**REQUEST**
Print the records below from the first line through the line containing "fitting(1030, 1241, 13.9, 'small", both included, word for word.

**EXTRACTED RECORDS**
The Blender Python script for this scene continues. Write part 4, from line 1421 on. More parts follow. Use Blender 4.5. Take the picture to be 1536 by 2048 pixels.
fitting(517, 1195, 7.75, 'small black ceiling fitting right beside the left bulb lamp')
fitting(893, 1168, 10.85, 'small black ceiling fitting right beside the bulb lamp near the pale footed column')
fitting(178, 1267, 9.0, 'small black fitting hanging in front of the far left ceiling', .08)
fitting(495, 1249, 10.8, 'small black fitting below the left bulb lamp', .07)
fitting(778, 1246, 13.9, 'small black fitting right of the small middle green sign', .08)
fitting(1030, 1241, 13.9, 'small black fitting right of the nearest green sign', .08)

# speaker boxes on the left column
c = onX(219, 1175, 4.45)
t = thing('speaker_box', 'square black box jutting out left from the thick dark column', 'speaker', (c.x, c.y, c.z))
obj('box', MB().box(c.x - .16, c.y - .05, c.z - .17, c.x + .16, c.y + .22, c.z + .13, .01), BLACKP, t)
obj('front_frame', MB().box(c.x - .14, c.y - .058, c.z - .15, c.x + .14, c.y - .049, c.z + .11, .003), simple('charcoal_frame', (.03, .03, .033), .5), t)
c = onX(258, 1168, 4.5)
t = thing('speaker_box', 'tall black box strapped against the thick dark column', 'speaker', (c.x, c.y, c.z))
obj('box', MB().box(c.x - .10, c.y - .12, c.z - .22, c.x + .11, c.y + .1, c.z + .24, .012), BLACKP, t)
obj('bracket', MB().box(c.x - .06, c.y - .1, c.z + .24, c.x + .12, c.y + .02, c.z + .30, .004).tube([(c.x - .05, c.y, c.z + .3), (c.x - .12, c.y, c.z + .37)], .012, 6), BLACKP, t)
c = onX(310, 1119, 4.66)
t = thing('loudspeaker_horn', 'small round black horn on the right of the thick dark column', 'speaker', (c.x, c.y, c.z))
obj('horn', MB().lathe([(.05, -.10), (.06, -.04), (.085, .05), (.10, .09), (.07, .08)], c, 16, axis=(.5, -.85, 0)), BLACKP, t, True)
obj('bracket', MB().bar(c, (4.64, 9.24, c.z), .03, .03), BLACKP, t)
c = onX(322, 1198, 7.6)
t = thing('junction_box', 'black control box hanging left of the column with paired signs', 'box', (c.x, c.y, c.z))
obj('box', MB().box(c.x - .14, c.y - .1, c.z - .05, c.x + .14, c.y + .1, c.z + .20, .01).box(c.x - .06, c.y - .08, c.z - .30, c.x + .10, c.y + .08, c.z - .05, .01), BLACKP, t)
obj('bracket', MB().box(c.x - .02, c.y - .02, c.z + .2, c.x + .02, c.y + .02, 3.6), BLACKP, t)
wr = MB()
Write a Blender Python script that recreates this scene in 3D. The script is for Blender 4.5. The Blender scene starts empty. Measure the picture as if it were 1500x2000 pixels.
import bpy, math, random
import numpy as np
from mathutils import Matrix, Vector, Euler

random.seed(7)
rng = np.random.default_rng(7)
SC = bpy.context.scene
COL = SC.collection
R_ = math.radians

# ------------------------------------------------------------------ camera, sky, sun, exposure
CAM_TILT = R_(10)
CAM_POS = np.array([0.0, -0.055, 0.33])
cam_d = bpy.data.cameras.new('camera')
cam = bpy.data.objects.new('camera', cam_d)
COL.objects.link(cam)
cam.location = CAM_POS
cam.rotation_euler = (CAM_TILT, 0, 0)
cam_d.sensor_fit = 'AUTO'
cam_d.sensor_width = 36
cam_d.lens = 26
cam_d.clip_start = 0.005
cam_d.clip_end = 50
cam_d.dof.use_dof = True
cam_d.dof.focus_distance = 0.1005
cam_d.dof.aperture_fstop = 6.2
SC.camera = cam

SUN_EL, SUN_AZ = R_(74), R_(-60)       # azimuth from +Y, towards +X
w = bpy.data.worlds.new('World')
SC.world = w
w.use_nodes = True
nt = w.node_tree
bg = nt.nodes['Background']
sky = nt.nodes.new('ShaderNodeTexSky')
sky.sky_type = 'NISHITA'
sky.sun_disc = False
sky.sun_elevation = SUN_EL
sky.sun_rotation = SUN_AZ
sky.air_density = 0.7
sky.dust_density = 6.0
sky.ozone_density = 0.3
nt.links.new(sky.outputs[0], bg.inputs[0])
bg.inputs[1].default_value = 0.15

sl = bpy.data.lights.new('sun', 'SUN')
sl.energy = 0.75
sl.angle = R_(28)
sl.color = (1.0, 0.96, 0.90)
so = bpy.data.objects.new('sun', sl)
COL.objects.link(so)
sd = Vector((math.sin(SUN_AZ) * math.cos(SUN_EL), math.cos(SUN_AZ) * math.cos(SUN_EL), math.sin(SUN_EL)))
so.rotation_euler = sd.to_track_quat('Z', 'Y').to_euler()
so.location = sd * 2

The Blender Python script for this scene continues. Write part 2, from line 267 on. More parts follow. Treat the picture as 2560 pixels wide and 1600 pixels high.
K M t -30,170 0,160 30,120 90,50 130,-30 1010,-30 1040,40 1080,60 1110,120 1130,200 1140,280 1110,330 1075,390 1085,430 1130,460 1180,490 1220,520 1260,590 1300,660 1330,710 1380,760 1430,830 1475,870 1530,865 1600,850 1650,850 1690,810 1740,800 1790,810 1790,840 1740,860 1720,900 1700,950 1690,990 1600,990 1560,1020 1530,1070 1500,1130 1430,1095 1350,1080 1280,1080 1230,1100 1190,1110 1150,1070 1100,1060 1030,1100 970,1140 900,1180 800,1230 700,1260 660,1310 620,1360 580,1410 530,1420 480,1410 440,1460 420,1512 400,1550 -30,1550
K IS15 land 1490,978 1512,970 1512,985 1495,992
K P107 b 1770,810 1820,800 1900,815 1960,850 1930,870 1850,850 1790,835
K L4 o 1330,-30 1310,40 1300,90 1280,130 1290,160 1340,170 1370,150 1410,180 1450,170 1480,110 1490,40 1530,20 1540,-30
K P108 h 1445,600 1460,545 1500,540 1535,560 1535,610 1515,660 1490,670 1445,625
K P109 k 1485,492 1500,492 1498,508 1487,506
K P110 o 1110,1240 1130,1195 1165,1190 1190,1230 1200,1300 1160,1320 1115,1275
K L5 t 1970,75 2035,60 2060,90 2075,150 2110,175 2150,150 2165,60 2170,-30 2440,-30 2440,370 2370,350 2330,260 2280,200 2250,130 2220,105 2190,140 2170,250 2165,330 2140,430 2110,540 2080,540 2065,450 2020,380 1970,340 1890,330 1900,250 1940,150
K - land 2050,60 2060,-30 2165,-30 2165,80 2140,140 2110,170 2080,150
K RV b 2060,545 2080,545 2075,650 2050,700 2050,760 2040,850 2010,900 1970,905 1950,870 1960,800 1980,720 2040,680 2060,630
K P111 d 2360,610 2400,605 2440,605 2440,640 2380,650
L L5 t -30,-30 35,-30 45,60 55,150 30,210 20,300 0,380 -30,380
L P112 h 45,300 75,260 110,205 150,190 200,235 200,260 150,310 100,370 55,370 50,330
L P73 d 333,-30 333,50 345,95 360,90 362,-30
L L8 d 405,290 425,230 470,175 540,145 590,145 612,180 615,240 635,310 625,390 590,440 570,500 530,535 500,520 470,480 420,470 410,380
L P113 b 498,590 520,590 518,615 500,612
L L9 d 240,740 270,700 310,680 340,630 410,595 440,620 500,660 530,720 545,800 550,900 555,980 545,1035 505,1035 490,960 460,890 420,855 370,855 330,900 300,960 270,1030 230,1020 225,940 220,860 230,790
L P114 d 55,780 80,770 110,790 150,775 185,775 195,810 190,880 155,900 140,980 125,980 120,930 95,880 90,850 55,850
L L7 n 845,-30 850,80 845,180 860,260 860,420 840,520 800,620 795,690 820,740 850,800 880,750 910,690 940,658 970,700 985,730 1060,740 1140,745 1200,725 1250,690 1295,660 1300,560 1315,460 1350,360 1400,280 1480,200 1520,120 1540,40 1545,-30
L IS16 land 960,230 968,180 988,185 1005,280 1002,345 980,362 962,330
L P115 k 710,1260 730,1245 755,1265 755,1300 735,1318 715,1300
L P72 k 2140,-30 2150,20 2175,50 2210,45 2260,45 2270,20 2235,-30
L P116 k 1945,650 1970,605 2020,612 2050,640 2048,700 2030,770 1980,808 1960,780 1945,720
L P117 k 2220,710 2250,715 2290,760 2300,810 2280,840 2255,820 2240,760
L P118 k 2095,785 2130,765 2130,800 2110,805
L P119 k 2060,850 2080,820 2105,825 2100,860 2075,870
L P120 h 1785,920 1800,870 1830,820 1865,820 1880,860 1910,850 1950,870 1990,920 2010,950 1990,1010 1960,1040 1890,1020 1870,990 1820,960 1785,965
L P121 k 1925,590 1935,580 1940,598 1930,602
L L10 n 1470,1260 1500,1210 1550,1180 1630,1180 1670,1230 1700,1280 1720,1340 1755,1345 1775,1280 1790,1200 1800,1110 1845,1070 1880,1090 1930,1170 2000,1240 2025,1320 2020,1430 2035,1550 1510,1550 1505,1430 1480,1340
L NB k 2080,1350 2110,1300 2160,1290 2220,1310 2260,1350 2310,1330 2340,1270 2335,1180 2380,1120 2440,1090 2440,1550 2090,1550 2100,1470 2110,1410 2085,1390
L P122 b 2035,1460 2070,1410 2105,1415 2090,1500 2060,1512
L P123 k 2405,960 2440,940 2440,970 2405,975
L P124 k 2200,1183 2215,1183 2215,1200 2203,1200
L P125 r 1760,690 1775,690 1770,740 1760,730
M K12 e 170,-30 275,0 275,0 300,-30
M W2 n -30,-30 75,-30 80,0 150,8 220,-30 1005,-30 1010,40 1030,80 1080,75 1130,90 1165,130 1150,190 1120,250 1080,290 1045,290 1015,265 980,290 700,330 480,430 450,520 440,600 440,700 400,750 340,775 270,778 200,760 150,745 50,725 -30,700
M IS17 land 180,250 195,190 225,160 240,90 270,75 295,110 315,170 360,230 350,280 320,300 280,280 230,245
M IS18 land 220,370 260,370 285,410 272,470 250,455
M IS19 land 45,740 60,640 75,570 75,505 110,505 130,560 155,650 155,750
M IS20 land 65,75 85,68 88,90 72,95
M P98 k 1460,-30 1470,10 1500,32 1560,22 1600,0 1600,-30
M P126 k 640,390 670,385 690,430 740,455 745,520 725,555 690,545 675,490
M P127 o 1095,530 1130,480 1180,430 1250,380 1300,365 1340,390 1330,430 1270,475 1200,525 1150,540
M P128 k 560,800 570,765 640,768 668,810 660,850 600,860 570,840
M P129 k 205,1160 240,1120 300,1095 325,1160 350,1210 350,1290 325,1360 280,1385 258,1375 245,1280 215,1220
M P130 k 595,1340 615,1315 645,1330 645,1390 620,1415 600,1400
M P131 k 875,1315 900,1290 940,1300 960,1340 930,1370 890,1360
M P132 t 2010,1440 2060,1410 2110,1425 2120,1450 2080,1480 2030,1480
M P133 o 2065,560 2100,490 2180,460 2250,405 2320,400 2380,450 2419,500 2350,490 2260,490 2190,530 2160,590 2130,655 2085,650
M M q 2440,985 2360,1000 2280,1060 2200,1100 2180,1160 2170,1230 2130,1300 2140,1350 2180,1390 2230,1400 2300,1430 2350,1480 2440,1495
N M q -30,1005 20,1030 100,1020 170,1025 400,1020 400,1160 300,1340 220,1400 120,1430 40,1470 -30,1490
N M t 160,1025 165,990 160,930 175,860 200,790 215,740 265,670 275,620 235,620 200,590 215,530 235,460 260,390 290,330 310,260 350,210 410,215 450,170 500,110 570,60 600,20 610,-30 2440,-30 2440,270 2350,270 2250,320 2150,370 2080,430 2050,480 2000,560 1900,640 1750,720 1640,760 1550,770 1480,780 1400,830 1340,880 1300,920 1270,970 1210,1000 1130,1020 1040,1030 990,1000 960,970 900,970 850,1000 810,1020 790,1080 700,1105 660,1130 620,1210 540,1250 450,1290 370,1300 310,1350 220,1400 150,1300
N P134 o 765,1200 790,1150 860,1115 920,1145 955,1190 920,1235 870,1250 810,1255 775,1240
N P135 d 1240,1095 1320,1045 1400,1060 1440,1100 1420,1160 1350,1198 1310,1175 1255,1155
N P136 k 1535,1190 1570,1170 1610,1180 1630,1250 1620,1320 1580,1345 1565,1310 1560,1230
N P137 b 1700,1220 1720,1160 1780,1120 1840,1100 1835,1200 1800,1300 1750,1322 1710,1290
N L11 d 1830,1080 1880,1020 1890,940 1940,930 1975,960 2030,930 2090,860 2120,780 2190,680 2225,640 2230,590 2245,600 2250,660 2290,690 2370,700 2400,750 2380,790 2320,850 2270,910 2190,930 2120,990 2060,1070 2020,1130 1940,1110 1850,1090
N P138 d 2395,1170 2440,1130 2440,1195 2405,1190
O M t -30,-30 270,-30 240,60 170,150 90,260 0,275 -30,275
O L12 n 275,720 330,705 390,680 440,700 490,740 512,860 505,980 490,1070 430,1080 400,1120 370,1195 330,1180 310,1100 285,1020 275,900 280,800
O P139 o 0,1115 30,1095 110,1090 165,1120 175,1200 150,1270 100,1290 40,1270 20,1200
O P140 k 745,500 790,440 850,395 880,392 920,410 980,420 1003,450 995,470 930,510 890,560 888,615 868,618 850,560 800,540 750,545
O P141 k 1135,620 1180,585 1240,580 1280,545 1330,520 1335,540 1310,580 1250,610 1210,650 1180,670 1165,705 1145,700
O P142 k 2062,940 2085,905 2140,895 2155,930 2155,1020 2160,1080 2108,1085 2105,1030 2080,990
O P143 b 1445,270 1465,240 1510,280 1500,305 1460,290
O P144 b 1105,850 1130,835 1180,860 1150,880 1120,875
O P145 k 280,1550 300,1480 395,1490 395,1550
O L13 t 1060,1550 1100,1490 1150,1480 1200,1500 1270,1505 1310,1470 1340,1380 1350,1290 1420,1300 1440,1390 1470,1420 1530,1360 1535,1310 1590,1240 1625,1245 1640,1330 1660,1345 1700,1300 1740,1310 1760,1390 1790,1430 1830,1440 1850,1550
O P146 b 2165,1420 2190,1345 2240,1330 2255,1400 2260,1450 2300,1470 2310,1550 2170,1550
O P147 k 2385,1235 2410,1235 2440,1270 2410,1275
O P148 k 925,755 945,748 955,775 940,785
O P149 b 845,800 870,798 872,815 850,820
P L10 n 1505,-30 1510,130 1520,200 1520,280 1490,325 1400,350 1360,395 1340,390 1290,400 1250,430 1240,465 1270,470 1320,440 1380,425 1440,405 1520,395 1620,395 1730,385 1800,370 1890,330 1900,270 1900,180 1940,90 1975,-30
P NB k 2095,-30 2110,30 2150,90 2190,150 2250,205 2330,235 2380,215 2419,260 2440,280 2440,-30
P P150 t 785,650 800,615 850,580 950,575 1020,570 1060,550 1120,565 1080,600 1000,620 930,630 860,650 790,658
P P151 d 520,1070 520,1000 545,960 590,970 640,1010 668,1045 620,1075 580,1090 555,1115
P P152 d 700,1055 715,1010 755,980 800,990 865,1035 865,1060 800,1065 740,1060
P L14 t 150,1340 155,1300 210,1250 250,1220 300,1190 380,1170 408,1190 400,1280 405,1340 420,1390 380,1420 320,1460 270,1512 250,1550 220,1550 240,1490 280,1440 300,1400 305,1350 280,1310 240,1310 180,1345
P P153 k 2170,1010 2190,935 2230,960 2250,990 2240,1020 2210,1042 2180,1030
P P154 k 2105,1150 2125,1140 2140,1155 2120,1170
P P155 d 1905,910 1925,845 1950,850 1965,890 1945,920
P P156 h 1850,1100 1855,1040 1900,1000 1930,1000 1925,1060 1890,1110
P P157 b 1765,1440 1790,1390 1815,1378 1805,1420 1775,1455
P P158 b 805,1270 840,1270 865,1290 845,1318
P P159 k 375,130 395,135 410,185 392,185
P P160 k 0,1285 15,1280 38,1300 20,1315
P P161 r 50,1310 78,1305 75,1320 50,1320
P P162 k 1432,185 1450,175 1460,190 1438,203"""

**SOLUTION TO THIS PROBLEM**
The Blender Python script for this scene continues. Write part 4, from line 1421 on. More parts follow. Use Blender 4.5. Take the picture to be 1536 by 2048 pixels.
fitting(517, 1195, 7.75, 'small black ceiling fitting right beside the left bulb lamp')
fitting(893, 1168, 10.85, 'small black ceiling fitting right beside the bulb lamp near the pale footed column')
fitting(178, 1267, 9.0, 'small black fitting hanging in front of the far left ceiling', .08)
fitting(495, 1249, 10.8, 'small black fitting below the left bulb lamp', .07)
fitting(778, 1246, 13.9, 'small black fitting right of the small middle green sign', .08)
fitting(1030, 1241, 13.9, 'small black fitting right of the nearest green sign', .08)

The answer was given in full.